Пришли мы в епархию, передали через секретаря владыке тексты и нашу просьбу. Он откликнулся довольно скоро, назначил нам встречу. Мы взяли магнитофон, чтобы записать пробу, и поехали в митрополичью резиденцию.
Насколько помню, владыка прочитал текст замечательно, очень просто и осмысленно, но была только одна беда: у него была плохая дикция, почти половину звуков он просто не выговаривал. Для кино это была катастрофа, тем более что на текст мы делали главный упор.
Стали мы думать, что дальше делать? После долгих мучений и поисков пришли к выводу, что нужно записывать нашего отца Василия Ермакова, других вариантов не было.
Он, на наше удивление, легко и быстро согласился.
Прочитал он текст очень по-своему, совсем не так, как мы ожидали.
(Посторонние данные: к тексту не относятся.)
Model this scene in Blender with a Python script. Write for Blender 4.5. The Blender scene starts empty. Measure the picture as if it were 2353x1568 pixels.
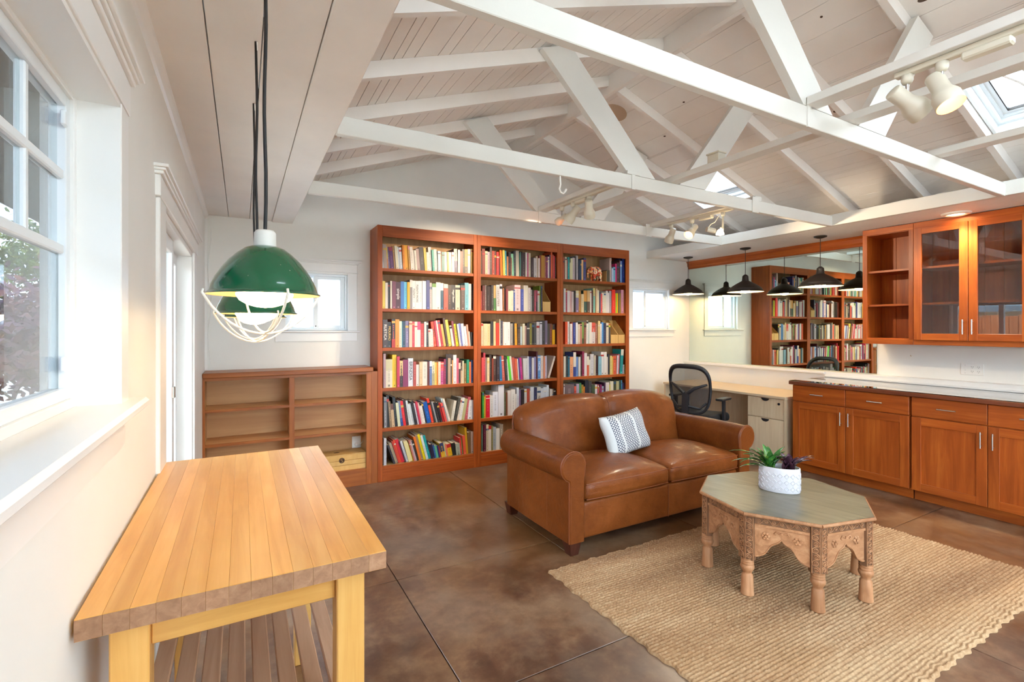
import bpy, bmesh, math, random
from mathutils import Vector, Matrix
from math import sin, cos, tan, pi, radians, sqrt, atan, atan2
random.seed(7)
SC = bpy.context.scene
COL = SC.collection
# ------------------------------------------------------------------ camera, world, exposure
FPX, HORIZON, YAW, CAMZ = 1112.0, 755.0, radians(29.15), 1.46
cam_d = bpy.data.cameras.new('camera'); cam = bpy.data.objects.new('camera', cam_d); COL.objects.link(cam)
cam_d.sensor_fit = 'HORIZONTAL'; cam_d.sensor_width = 36.0
cam_d.lens = 36.0 * FPX / 2353.0
cam_d.shift_y = -(784.0 - HORIZON) / 2353.0
cam_d.clip_start = 0.02; cam_d.clip_end = 300
cam.location = (0, 0, CAMZ); cam.rotation_euler = (pi / 2, 0, -YAW)
SC.camera = cam
SC.view_settings.view_transform = 'Standard'; SC.view_settings.look = 'None'
SC.view_settings.gamma = 1.0; SC.view_settings.use_curve_mapping = False
SC.view_settings.exposure = 1.6
W = bpy.data.worlds.new('sky'); SC.world = W; W.use_nodes = True
wn = W.node_tree.nodes; wl = W.node_tree.links
bg = wn['Background']; bg.inputs[0].default_value = (0.76, 0.875, 1.0, 1); bg.inputs[1].default_value = 5.0
SC.cycles.max_bounces = 7; SC.cycles.diffuse_bounces = 4; SC.cycles.glossy_bounces = 3
SC.cycles.use_adaptive_sampling = True; SC.cycles.adaptive_threshold = 0.1; SC.cycles.use_light_tree = False
SC.cycles.transparent_max_bounces = 12; SC.cycles.transmission_bounces = 6
SC.cycles.sample_clamp_indirect = 8.0; SC.cycles.caustics_reflective = False; SC.cycles.caustics_refractive = False
SC.cycles.use_denoising = True
def area(name, loc, aim, sx, sy, power=0, col=(1, 1, 1), portal=False):
    l = bpy.data.lights.new(name, 'AREA'); l.shape = 'RECTANGLE'; l.size = sx; l.size_y = sy
    l.energy = power; l.color = col
    if portal: l.cycles.is_portal = True
    o = bpy.data.objects.new(name, l); COL.objects.link(o)
    d = Vector(aim); up = 'Z' if abs(d.z) < 0.9 else 'Y'
    o.rotation_euler = d.to_track_quat('-Z', 'Y').to_euler(); o.location = loc
    o['kind'] = 'helper'
    return o
# daylight portals, one for each opening, those added out of view included
area('portal_window', (-0.47, 0.95, 1.65), (1, 0, 0), 1.25, 0.80, portal=True)
area('portal_added_side', (-0.47, -1.45, 1.05), (1, 0, 0), 2.2, 2.0, portal=True)
area('portal_glass_door', (-0.47, 3.05, 1.0), (1, 0, 0), 1.4, 2.0, portal=True)
area('portal_added_rear', (2.7, -2.95, 1.25), (0, 1, 0), 3.4, 1.8, portal=True)
area('portal_skylight', (4.52, 3.58, 3.20), (-0.33, 0, -0.94), 0.7, 0.7, portal=True)
area('portal_skylight', (4.52, 1.08, 3.20), (-0.33, 0, -0.94), 0.7, 0.7, portal=True)
for yy in (-0.35, -1.75):
    area('portal_added_roof', (4.2, yy, 3.28), (-0.33, 0, -0.94), 1.0, 0.9, portal=True)
    area('portal_added_roof', (1.24, yy, 3.28), (0.33, 0, -0.94), 1.0, 0.9, portal=True)
area('portal_added_gable', (2.7, -2.95, 2.85), (0, 1, 0), 3.4, 0.8, portal=True)
area('portal_small_window', (0.59, 5.08, 1.7), (0, -1, 0), 0.66, 0.6, portal=True)
area('portal_small_window', (4.95, 5.08, 1.7), (0, -1, 0), 0.72, 0.6, portal=True)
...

Так, последний фрагмент слов о. Иоанна: «Знаю, к Кому отойду со смертию моею…» – он озвучил очень радостно, даже весело. Сколько мы его ни убеждали, чтобы он добавил в голос трагичности, ведь речь идет о смерти, – он наотрез отказывался и в следующих дублях читал еще более светло.
«В этом вы ничего не понимаете!» – досадовал он. И оказался прав.
Когда мы расставили тексты по изображению, фильм наш не просто ожил, он зажил своей, особенной жизнью. Там даже музыки особо не требовалось, чтобы соединить все куски воедино. И мне до сих пор трудно представить для этой картины другого чтеца.
На первый просмотр уже готовой работы мы пригласили среди прочих гостей и владыку Иоанна. Он приехал, посмотрел внимательно, с пристрастием, покачал головой:
«А вот и не удалось вам передать дух отца Иоанна. Я бы прочитал лучше!»
Потом уже слегка укоризненно добавил, что он серьезно готовился к записи текста, много раз репетировал.
Нам было очень стыдно, что мы не предупредили его о своем отказе.
Но он, думаю, нас простил, потому что был очень добрый.